Middle East (Saudi Aramco): Saudi Aramco's Engineering Standards require KB elevation to be precisely surveyed and recorded for all wells and used as the sole depth datum for all well data unless an explicit conversion to TVDSS is applied. Given the scale of Aramco's operations — thousands of wells across multiple giant fields — maintaining consistent KB referencing across decades of data is a critical data management requirement for field development planning and reserve estimation.

KB is also written as K.B. or Kelly Bushing. Equivalent terms for the same or closely related depth datum include drill floor (DF), rotary table (RT), and ground level (GL) on onshore wells where the rotary table is essentially at ground. Related terms include measured depth (MD), true vertical depth (TVD), TVDSS (true vertical depth subsea), depth reference, and well header. The datum should always be explicitly stated when reporting depths — "3,200 m MD KB" versus "3,190 m TVDSS" are unambiguous; "3,200 m depth" is ambiguous and should be avoided.

Tip: When correlating formation tops between two wells in the same field, always confirm that both wells use the same depth datum before comparing depths. A top that appears 15 metres shallower in one well than another may simply reflect a 15-metre difference in KB elevation between the two rig setups, not a genuine structural dip. Pull both wells' KB elevations from the regulatory database (AER Petrinex, Sodir Diskos, BSEE TIMS, or similar) and subtract them from the reported MD tops to get TVDSS before drawing any conclusions about structural geometry or formation dip.

FAQ

What is the difference between KB and ground level as depth datums?
Ground level (GL) is the elevation of the ground surface at the wellsite above mean sea level. KB is the elevation of the Kelly Bushing (or equivalent rotary table) above mean sea level, which is always higher than ground level by the height of the rig substructure (typically 5 to 15 metres for land rigs). Because all drill string measurements are made from KB, all wellbore depths are referenced to KB, not to ground level.
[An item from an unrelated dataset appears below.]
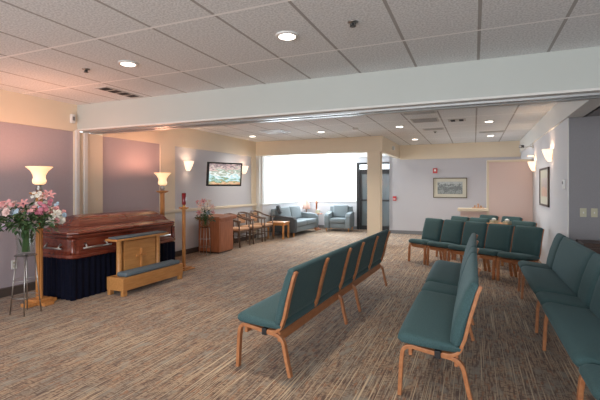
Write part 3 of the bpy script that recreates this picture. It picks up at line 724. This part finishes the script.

Ground level is recorded as a separate survey value and is used for some regulatory purposes (depth to groundwater, surface casing depth requirements) but is not used as the drilling depth datum. Confusing KB and GL by 10 metres would offset all formation top depths by 10 metres relative to sea level — significant for precise structural mapping.

What is the KB equivalent on a deepwater drillship?
On a drillship, the rig floor and rotary table (KB equivalent) are elevated above sea level by the height of the vessel's moon pool deck, typically 20 to 30 metres. All measured depths are referenced to this KB elevation above sea level. The water depth (sea floor depth below sea level) is a separate measurement. To calculate TVDSS for a deepwater well, the formation MD from KB must be corrected for: the KB elevation above sea level (adds a positive offset), and the inclined wellbore geometry (if deviated). The sea floor depth is not subtracted from MD KB — it is a separate value used to calculate depth below sea floor for regulatory drilling hazard assessments and for plotting the wellbore trajectory in cross-sections.

Why KB Matters

Consistent depth referencing from the Kelly Bushing is the foundation upon which all subsurface geological and engineering interpretations are built. Without a well-defined and documented depth datum, formation correlations between wells are unreliable, structural maps are distorted, and reserve calculations based on net pay and contact depths are incorrect. In mature basins where thousands of wells have been drilled over decades by many different operators, KB elevation documentation and its consistent application across all well databases is one of the most fundamental data quality requirements for any regional geological study, development planning exercise, or regulatory compliance program.